Whose National Anthem?

Just a quick thought on a gorgeous day spent marking papers and exams, and gardening–all this after a dentist’s visit that fixed two teeth ….don’t try to imagine the length of time I kept my mouth open, or the cost. But hey, teeth are so important, and yes, my main message to students throughout my tenure at Queen’s has been to floss!.

Query for the day: Why are some Americans, including Preisdent Bush, so upset that a new Spanish-language rendition of the the “Star-Spangled Banner” is now available? I heard it for the first time today and quite liked it. The version has verve and pizazz, and it brings to mind the fact that for a long time now, the anthem has been sung in diverse and multifarious ways. My first real excitement about this ponderous Bavarian drinking song came when Jimmi Hendrix did an amazing rendition at Woodstock in 1969. Sounded just like the Vietnam War. Huey Lewis and the News did a doo wop, barbershop version in San Francisco a few years later, and I thought that cool. Since then, we’ve heard numerous renditions of a really bad song. Indeed, this is perhaps the reason that so many performers before sporting events have forgotten or mangled the words, or merely made fools of themselves.

So what is the big deal about the English version of the song? Why are American patriots up in arms. Why are the self-avowed neo-minute men on southern and northern borders ready to fire first and ask questions later. Why is English all of a sudden so important, even though only one of five Americans can use the language correctly?

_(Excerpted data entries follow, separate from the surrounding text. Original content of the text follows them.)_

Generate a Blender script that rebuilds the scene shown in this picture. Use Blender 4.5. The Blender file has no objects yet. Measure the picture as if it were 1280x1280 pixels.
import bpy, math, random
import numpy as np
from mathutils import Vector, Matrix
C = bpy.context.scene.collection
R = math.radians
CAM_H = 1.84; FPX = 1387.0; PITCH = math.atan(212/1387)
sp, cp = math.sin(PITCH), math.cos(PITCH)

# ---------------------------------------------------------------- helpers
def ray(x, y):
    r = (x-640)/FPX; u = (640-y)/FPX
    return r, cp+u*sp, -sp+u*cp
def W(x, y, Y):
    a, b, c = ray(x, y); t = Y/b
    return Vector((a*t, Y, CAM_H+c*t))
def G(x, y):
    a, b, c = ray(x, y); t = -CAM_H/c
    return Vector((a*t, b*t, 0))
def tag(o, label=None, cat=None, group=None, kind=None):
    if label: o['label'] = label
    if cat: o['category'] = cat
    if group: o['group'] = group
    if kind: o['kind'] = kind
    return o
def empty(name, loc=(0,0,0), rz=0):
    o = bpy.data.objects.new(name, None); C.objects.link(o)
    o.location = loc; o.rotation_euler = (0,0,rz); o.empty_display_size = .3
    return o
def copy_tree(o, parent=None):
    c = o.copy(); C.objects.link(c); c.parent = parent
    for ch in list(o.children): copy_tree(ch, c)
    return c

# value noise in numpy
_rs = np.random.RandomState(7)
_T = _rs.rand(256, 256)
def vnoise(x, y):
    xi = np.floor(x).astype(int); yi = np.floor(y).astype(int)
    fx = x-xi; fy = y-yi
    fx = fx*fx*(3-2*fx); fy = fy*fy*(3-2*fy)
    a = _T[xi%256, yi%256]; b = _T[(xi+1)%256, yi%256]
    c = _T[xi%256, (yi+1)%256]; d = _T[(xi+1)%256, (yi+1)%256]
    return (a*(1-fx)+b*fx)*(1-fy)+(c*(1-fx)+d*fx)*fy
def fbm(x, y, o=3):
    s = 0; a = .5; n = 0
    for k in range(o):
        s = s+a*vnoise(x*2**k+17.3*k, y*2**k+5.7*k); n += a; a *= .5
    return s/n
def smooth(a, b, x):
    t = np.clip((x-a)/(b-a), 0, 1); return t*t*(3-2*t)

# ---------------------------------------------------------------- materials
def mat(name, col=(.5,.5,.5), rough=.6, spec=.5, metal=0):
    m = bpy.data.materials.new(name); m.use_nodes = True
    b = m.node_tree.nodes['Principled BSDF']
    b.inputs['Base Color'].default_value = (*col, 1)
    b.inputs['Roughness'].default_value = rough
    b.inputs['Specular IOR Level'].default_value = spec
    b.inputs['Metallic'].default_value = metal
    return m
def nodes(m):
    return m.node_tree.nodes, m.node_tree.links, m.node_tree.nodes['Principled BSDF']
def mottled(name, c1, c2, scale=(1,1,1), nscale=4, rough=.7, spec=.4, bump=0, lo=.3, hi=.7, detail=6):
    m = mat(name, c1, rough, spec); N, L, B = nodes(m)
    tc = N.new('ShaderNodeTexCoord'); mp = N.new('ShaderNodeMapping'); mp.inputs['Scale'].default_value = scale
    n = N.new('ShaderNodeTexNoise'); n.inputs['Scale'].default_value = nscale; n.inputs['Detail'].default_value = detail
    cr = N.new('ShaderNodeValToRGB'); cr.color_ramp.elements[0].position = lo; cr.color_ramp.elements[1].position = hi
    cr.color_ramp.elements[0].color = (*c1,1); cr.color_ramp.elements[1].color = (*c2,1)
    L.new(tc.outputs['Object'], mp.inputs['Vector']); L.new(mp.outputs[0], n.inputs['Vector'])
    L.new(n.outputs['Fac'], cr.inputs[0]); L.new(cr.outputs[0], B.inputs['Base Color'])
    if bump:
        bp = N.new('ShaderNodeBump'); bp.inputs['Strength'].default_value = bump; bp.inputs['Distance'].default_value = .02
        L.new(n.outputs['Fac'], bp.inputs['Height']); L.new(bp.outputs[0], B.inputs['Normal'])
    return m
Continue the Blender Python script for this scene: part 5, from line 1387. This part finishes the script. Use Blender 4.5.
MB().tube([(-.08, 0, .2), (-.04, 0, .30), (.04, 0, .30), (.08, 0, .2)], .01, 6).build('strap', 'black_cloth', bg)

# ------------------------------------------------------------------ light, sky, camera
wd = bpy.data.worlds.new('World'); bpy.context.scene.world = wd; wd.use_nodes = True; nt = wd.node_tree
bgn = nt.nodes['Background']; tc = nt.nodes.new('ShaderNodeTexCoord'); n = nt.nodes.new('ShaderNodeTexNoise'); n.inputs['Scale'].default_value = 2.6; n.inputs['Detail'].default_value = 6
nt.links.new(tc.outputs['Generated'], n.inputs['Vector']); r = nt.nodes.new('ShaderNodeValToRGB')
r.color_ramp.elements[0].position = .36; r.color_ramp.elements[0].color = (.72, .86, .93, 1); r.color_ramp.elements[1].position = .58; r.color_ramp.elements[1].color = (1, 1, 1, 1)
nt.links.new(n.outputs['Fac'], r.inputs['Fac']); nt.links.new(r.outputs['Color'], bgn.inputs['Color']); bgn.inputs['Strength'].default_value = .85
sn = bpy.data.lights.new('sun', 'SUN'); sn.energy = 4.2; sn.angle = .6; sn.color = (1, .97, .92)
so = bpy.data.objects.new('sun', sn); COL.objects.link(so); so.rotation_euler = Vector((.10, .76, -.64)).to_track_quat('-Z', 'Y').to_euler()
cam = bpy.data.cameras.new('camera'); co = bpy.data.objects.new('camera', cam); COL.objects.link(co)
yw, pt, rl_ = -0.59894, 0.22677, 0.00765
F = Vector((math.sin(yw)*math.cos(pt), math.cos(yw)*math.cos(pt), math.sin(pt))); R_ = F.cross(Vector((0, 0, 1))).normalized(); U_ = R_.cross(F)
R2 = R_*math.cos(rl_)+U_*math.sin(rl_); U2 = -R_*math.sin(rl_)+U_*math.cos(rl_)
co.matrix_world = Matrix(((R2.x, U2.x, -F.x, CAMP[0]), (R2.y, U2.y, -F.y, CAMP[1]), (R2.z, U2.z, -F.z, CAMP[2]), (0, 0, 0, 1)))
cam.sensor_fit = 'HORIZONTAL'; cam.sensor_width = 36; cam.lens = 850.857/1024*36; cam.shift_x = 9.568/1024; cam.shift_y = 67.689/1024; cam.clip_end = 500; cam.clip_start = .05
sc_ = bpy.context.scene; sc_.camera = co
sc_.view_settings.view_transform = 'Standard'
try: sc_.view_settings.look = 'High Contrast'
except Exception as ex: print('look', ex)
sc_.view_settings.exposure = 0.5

The answer my friends, is blowing in the wind–a lot of guilt, a culture under attack, a country under siege, an economy so far in debt that even Krusty the Klown can’t bail it out, and, I suspect, Bush’s perception that here is an issue that might bring him up from the lower rungs of the thirty percentile in popularity polls. The nativism that has emerged in the past month is shameful, but it belies a dominant political culture that is very much unsure of itself.